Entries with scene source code
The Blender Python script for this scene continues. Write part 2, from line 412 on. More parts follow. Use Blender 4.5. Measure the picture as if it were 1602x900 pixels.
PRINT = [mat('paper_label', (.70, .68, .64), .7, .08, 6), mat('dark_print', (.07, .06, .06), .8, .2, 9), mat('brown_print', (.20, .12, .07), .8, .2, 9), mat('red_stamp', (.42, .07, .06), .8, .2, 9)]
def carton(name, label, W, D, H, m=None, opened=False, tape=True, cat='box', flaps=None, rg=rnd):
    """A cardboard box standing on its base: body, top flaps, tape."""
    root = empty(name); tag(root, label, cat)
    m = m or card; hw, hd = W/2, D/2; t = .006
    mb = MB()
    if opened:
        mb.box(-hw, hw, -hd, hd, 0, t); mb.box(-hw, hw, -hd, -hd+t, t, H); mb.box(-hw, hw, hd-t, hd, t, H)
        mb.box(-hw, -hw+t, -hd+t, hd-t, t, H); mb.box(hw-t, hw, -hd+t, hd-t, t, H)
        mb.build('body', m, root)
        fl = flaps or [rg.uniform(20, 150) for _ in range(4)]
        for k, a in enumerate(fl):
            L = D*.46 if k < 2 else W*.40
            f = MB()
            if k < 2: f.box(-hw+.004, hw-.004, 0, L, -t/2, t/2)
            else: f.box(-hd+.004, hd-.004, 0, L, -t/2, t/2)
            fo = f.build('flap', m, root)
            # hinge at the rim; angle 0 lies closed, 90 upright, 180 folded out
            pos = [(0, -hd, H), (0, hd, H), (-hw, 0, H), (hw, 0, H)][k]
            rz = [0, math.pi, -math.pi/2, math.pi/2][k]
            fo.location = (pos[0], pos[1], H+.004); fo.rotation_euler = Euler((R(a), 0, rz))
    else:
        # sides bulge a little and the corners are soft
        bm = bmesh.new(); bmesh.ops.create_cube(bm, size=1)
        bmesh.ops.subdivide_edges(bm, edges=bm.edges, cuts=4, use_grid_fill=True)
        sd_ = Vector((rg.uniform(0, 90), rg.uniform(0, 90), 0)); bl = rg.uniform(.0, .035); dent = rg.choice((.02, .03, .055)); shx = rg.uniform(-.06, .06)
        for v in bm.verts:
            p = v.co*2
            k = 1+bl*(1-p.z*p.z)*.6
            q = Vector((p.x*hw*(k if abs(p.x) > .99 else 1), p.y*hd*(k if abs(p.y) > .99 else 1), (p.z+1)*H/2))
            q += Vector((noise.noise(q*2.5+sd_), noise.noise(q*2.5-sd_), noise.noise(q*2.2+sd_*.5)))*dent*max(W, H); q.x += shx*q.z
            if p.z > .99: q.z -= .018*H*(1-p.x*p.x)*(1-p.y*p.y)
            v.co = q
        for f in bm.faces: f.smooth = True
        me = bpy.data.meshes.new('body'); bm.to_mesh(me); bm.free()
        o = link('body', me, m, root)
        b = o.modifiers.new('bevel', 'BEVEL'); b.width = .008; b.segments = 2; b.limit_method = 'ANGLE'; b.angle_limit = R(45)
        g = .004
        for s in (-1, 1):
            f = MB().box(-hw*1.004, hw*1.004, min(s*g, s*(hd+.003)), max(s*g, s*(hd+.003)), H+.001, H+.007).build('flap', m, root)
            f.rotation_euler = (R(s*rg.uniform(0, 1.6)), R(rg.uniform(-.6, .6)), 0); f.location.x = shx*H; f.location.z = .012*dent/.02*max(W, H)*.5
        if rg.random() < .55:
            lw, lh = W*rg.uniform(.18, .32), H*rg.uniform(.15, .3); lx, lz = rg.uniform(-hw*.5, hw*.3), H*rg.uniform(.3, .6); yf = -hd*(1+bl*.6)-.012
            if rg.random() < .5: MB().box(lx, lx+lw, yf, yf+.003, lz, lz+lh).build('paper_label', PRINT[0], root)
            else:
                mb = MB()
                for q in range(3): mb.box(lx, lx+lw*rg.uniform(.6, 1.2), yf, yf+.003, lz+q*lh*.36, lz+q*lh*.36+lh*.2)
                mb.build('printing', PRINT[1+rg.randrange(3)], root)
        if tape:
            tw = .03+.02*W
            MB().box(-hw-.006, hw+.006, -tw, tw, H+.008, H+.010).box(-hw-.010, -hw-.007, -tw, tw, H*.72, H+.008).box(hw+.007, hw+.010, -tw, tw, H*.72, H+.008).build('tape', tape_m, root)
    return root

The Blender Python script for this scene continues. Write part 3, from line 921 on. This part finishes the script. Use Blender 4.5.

# Instruction
Recopy the entries above exactly, with every line included.

# Solution
The Blender Python script for this scene continues. Write part 2, from line 412 on. More parts follow. Use Blender 4.5. Measure the picture as if it were 1602x900 pixels.
PRINT = [mat('paper_label', (.70, .68, .64), .7, .08, 6), mat('dark_print', (.07, .06, .06), .8, .2, 9), mat('brown_print', (.20, .12, .07), .8, .2, 9), mat('red_stamp', (.42, .07, .06), .8, .2, 9)]
def carton(name, label, W, D, H, m=None, opened=False, tape=True, cat='box', flaps=None, rg=rnd):
    """A cardboard box standing on its base: body, top flaps, tape."""
    root = empty(name); tag(root, label, cat)
    m = m or card; hw, hd = W/2, D/2; t = .006
    mb = MB()
    if opened:
        mb.box(-hw, hw, -hd, hd, 0, t); mb.box(-hw, hw, -hd, -hd+t, t, H); mb.box(-hw, hw, hd-t, hd, t, H)
        mb.box(-hw, -hw+t, -hd+t, hd-t, t, H); mb.box(hw-t, hw, -hd+t, hd-t, t, H)
        mb.build('body', m, root)
        fl = flaps or [rg.uniform(20, 150) for _ in range(4)]
        for k, a in enumerate(fl):
            L = D*.46 if k < 2 else W*.40
            f = MB()
            if k < 2: f.box(-hw+.004, hw-.004, 0, L, -t/2, t/2)
            else: f.box(-hd+.004, hd-.004, 0, L, -t/2, t/2)
            fo = f.build('flap', m, root)
            # hinge at the rim; angle 0 lies closed, 90 upright, 180 folded out
            pos = [(0, -hd, H), (0, hd, H), (-hw, 0, H), (hw, 0, H)][k]
            rz = [0, math.pi, -math.pi/2, math.pi/2][k]
            fo.location = (pos[0], pos[1], H+.004); fo.rotation_euler = Euler((R(a), 0, rz))
    else:
        # sides bulge a little and the corners are soft
        bm = bmesh.new(); bmesh.ops.create_cube(bm, size=1)
        bmesh.ops.subdivide_edges(bm, edges=bm.edges, cuts=4, use_grid_fill=True)
        sd_ = Vector((rg.uniform(0, 90), rg.uniform(0, 90), 0)); bl = rg.uniform(.0, .035); dent = rg.choice((.02, .03, .055)); shx = rg.uniform(-.06, .06)
        for v in bm.verts:
            p = v.co*2
            k = 1+bl*(1-p.z*p.z)*.6
            q = Vector((p.x*hw*(k if abs(p.x) > .99 else 1), p.y*hd*(k if abs(p.y) > .99 else 1), (p.z+1)*H/2))
            q += Vector((noise.noise(q*2.5+sd_), noise.noise(q*2.5-sd_), noise.noise(q*2.2+sd_*.5)))*dent*max(W, H); q.x += shx*q.z
            if p.z > .99: q.z -= .018*H*(1-p.x*p.x)*(1-p.y*p.y)
            v.co = q
        for f in bm.faces: f.smooth = True
        me = bpy.data.meshes.new('body'); bm.to_mesh(me); bm.free()
        o = link('body', me, m, root)
        b = o.modifiers.new('bevel', 'BEVEL'); b.width = .008; b.segments = 2; b.limit_method = 'ANGLE'; b.angle_limit = R(45)
        g = .004
        for s in (-1, 1):
            f = MB().box(-hw*1.004, hw*1.004, min(s*g, s*(hd+.003)), max(s*g, s*(hd+.003)), H+.001, H+.007).build('flap', m, root)
            f.rotation_euler = (R(s*rg.uniform(0, 1.6)), R(rg.uniform(-.6, .6)), 0); f.location.x = shx*H; f.location.z = .012*dent/.02*max(W, H)*.5
        if rg.random() < .55:
            lw, lh = W*rg.uniform(.18, .32), H*rg.uniform(.15, .3); lx, lz = rg.uniform(-hw*.5, hw*.3), H*rg.uniform(.3, .6); yf = -hd*(1+bl*.6)-.012
            if rg.random() < .5: MB().box(lx, lx+lw, yf, yf+.003, lz, lz+lh).build('paper_label', PRINT[0], root)
            else:
                mb = MB()
                for q in range(3): mb.box(lx, lx+lw*rg.uniform(.6, 1.2), yf, yf+.003, lz+q*lh*.36, lz+q*lh*.36+lh*.2)
                mb.build('printing', PRINT[1+rg.randrange(3)], root)
        if tape:
            tw = .03+.02*W
            MB().box(-hw-.006, hw+.006, -tw, tw, H+.008, H+.010).box(-hw-.010, -hw-.007, -tw, tw, H*.72, H+.008).box(hw+.007, hw+.010, -tw, tw, H*.72, H+.008).build('tape', tape_m, root)
    return root

The Blender Python script for this scene continues. Write part 3, from line 921 on. This part finishes the script. Use Blender 4.5.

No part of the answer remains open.